SAN FRANCISCO (Reuters) – Bankrupt California power provider PG&E Corp won court approval on Wednesday for a $5.5 billion loan to help maintain electricity and natural gas delivery and for investments to reduce the risk of wildfires as it reorganizes.
San Francisco-based PG&E filed for Chapter 11 bankruptcy protection in January in the aftermath of devastating wildfires that struck California in recent years, some linked or suspected to be linked to the company’s equipment.
Judge Dennis Montali of the U.S. Bankruptcy Court in San Francisco approved the debtor-in-possession loan over objections of a committee representing victims of wildfires that wanted PG&E to fund a program for housing, food and other necessities for the victims before getting the financing approved.
PG&E filed for bankruptcy protection on Jan. 29 in anticipation of liabilities from the wildfires, including a catastrophic 2018 blaze, the Camp Fire.

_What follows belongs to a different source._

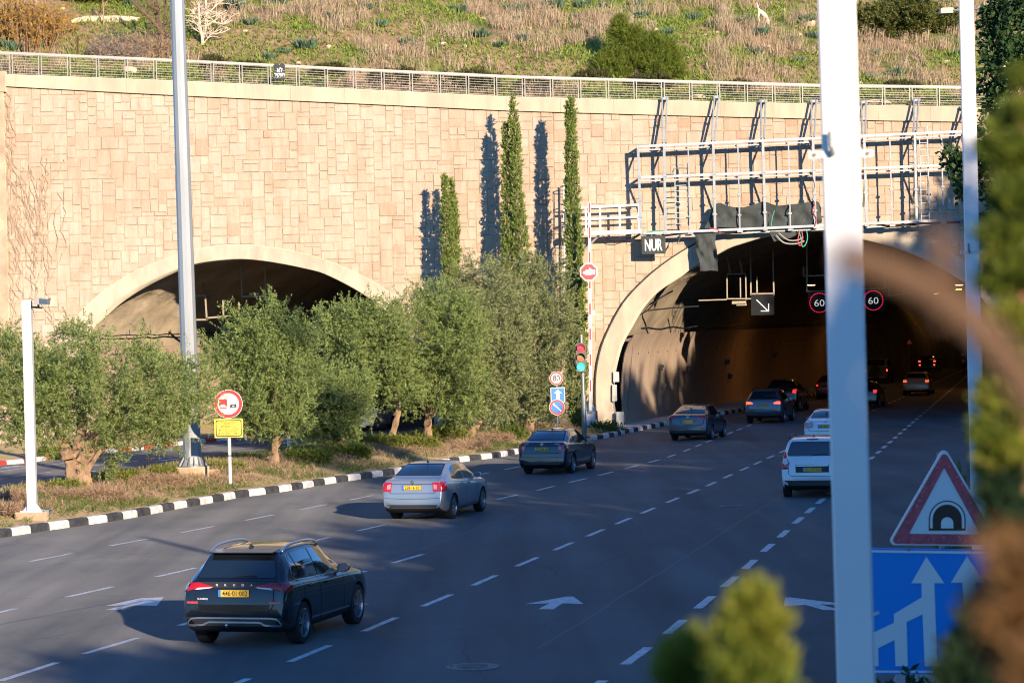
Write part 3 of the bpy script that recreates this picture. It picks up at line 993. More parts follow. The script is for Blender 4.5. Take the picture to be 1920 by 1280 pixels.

It killed 86 people in the deadliest and most destructive wildfire in California history.
The San Francisco-based owner of the biggest U.S. power utility warned in November it could face significant liability in excess of its insurance coverage if its equipment was found to have caused the Camp Fire that destroyed Paradise, California, last year.
PG&E has said it expects its equipment will be determined to have been an ignition source for the Camp Fire.
The financing will comprise a $3.5 billion revolving credit facility, a $1.5 billion term loan and a $500 million delayed-draw term loan.
Investment banks JPMorgan Chase & Co, Bank of America Merrill Lynch, Barclays Plc and Citigroup Inc will provide financing, the company said in a filing.